The following question is from Carlos Moreno's "Algebraic Curves over Finite Fields":
I am trying to solve part (i), but I am keep getting stuck at roughly the same place. Write $C: y=x^d$ a curve over $\mathbb{F}_p$, the sum can be written as (with $e(x)=e^{2\pi ix}$)

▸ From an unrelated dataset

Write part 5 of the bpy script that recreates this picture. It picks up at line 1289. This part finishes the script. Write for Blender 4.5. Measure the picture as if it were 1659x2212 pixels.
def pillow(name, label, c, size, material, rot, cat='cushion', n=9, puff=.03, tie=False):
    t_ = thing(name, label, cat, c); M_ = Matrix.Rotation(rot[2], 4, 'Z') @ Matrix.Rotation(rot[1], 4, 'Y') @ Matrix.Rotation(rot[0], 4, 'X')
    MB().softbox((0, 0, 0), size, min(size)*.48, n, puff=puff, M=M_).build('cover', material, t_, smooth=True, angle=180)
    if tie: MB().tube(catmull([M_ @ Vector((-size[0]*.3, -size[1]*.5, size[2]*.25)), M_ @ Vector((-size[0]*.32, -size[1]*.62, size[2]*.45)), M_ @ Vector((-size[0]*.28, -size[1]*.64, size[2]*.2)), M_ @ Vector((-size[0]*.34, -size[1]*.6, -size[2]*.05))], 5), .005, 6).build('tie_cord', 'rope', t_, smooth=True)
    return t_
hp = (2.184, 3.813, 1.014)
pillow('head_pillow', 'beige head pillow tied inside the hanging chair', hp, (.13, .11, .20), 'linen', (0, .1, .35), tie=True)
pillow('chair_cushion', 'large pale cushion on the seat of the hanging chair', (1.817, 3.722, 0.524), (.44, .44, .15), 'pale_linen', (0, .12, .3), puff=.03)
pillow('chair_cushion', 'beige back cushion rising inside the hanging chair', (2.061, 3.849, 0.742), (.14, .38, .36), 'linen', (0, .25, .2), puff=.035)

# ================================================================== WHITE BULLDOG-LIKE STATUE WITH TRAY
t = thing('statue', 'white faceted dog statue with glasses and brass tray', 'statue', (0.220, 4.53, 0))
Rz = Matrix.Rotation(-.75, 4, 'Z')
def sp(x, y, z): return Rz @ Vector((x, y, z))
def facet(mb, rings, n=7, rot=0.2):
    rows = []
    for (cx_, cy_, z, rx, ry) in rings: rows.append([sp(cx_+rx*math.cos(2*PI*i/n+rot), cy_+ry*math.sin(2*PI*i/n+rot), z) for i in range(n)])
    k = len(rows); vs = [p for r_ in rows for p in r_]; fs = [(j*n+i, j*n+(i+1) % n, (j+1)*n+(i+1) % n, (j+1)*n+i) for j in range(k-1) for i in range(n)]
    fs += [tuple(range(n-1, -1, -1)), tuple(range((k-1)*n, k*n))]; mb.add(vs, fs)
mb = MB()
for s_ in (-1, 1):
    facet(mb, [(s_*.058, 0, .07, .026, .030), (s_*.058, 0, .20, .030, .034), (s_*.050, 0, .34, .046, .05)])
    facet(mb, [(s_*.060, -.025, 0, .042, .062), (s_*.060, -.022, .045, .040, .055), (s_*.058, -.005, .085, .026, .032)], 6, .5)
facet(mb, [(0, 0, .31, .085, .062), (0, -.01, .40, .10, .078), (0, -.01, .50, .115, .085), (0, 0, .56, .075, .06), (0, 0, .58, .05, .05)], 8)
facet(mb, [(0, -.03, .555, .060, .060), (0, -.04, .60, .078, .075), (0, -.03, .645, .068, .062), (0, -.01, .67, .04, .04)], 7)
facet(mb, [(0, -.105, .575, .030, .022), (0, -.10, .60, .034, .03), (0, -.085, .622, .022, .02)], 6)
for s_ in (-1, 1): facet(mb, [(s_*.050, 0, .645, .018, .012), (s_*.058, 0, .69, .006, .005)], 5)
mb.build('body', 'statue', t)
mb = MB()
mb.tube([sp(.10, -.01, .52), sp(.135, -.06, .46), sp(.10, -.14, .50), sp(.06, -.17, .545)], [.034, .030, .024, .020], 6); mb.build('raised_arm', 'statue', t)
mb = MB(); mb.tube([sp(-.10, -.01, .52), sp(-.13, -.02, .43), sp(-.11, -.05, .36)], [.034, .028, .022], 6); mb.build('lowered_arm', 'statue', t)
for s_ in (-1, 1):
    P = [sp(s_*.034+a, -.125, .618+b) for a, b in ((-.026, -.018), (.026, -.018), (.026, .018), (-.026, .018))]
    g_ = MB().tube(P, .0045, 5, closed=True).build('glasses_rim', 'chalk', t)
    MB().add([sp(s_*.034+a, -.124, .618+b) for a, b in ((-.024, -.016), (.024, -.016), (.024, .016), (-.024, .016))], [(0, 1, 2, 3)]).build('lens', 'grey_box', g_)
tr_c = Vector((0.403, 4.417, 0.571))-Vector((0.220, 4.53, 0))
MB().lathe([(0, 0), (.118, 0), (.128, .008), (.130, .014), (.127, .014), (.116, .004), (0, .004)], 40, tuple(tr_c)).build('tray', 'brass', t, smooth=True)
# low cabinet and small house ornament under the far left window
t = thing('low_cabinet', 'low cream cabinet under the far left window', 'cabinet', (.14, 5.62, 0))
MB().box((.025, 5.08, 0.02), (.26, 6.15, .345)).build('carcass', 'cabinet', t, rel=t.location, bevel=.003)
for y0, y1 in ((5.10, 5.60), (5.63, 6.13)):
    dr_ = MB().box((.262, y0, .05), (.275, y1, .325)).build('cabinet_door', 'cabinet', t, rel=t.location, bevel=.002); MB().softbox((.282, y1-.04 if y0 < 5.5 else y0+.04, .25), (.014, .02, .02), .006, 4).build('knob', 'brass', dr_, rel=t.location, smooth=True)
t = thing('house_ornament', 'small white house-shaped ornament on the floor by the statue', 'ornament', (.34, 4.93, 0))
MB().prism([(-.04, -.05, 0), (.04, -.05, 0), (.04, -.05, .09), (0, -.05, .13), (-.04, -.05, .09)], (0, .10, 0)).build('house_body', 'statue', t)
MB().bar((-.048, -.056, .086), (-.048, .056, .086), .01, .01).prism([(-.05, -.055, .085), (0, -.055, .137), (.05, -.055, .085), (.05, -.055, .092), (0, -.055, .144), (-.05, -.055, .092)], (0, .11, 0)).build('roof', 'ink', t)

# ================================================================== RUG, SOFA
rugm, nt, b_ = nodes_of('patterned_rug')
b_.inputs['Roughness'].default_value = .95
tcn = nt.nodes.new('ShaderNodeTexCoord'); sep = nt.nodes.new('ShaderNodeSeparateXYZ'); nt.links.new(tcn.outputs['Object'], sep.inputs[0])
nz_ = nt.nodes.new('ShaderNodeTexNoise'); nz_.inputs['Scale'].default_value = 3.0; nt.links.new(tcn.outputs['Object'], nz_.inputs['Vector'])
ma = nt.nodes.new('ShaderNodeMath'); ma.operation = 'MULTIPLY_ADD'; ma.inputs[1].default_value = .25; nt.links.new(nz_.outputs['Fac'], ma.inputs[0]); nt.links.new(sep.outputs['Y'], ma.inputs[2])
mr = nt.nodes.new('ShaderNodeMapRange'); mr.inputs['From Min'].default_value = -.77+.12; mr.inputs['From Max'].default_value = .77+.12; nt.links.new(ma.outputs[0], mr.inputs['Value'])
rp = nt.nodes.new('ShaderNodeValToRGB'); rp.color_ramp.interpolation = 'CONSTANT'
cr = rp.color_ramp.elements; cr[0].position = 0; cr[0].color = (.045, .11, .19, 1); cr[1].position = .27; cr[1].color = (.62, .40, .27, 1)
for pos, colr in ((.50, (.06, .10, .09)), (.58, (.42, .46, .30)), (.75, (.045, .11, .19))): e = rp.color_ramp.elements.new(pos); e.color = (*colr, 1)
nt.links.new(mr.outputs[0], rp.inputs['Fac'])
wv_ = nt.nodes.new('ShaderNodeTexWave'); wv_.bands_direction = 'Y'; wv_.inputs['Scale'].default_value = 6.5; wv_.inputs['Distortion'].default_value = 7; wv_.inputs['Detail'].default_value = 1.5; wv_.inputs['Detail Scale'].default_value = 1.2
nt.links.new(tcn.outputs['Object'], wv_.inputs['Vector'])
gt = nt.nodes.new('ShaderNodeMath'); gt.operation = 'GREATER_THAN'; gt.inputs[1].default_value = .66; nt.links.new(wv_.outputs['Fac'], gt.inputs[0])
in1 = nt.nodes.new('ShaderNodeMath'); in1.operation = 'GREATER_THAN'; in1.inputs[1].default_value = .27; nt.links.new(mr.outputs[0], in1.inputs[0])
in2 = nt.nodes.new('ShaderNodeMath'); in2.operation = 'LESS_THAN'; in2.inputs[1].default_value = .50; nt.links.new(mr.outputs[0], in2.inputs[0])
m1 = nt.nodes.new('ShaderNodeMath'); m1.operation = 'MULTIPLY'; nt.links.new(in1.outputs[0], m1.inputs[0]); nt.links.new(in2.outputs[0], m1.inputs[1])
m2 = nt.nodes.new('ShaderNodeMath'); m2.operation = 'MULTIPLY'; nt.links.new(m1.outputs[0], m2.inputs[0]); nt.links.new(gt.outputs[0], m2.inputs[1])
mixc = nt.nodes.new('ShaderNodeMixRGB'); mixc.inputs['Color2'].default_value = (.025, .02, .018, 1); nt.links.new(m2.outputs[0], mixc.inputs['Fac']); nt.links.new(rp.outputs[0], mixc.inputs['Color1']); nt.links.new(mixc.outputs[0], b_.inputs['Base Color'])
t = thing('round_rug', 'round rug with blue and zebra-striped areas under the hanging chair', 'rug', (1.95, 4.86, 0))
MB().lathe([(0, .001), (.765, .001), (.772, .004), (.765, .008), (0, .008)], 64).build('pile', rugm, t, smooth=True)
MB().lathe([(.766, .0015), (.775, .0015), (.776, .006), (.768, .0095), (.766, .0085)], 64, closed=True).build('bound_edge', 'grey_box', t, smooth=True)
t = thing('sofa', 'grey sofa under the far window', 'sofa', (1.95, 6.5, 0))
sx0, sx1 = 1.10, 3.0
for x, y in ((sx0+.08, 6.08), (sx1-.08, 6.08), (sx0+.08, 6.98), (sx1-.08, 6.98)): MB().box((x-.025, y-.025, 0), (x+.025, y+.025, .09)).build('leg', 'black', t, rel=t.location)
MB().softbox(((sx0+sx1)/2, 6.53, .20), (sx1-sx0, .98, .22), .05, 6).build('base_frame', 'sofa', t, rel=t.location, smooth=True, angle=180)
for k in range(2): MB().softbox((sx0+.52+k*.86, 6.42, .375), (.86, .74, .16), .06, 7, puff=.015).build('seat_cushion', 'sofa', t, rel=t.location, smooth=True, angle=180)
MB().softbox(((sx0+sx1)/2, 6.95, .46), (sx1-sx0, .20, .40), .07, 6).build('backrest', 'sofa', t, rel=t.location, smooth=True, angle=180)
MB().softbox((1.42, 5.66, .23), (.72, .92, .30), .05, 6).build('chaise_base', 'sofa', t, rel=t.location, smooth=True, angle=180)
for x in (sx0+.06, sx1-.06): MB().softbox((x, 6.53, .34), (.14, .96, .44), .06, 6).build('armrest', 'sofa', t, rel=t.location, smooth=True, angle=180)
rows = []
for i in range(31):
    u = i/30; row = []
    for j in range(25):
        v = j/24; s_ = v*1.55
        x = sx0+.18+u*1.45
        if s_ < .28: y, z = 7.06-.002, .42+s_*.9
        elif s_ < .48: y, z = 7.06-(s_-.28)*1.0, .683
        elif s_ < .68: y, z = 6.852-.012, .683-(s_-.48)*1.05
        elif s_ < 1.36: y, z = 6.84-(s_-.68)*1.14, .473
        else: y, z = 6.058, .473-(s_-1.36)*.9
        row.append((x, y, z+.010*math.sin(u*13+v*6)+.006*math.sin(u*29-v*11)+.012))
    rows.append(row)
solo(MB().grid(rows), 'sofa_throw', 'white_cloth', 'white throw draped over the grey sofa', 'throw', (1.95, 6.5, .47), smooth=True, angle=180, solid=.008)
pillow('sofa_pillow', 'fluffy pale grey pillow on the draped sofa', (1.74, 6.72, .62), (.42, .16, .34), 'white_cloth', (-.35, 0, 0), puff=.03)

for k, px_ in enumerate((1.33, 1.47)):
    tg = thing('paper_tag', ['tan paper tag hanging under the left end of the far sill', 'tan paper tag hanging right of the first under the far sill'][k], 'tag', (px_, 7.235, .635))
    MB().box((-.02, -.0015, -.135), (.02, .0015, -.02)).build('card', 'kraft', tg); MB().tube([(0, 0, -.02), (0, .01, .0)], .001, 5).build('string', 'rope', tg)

$$ \sum_{x,y\in\mathbb{F}_q} e(ay/p)e(bx/p)1_{x,y\in C} = (*) $$
Now write $1_{x,y\in C}=1_{y\in\mathbb{F}_p^{\times d}}1_{x\in\text{roots}_d(y)}$. We get
$$ (*) = \sum_y e(ay/p)1_{y\in\mathbb{F}_p^{\times d}}\sum_x e(bx/p)1_{x\in\text{roots}_d(y)} $$
Denote the inner sum by $\phi(y)$, and write $H$ the group of characters orthogonal to the $d$-powers. We have then $1_{y\in\mathbb{F}_p^{\times d}} = \frac{1}{\# H}\sum_{\chi\in H}\chi(y)$. Then we can rewrite the sum as
$$ \frac{1}{\# H}\sum_{\chi\in H}\sum_y \chi(y)e(ay/p)\phi(y) $$
Now $phi(y)$ is of size at most $d$, and for each $\chi$, $|\sum_y \chi(y)e(ay/p)|=\sqrt{p}$ (it is a Gauss sum). But there might be some cancellations, so we can't just apply the triangle inequality. I tried to bypass it by factoring father $\phi(y)=\sum_{k=1}^p \hat{\phi}(k)e(ky/p)$, and then for each $\chi$ the sum is
$$ \sum_y \chi(y)e(ay/p)\sum_{k=1}^p \hat{\phi}(k)e(ky/p)=\sum_{k=1}^p\hat{\phi}(k)\sum_y e((a+k)y/p)\chi(y) $$
The inner sum is of size $p$, and we can bound the outer sum by the $L_1$ norm of $\hat{\phi}$, which is sadly not helpful. If we could somehow replace it with the $L_2$ norm of it we and square on the left-hand side of the equation this would solve it, but I don't know if it is possible.
Is there hope for this direction? Can anyone suggest a proof? Thanks in advance!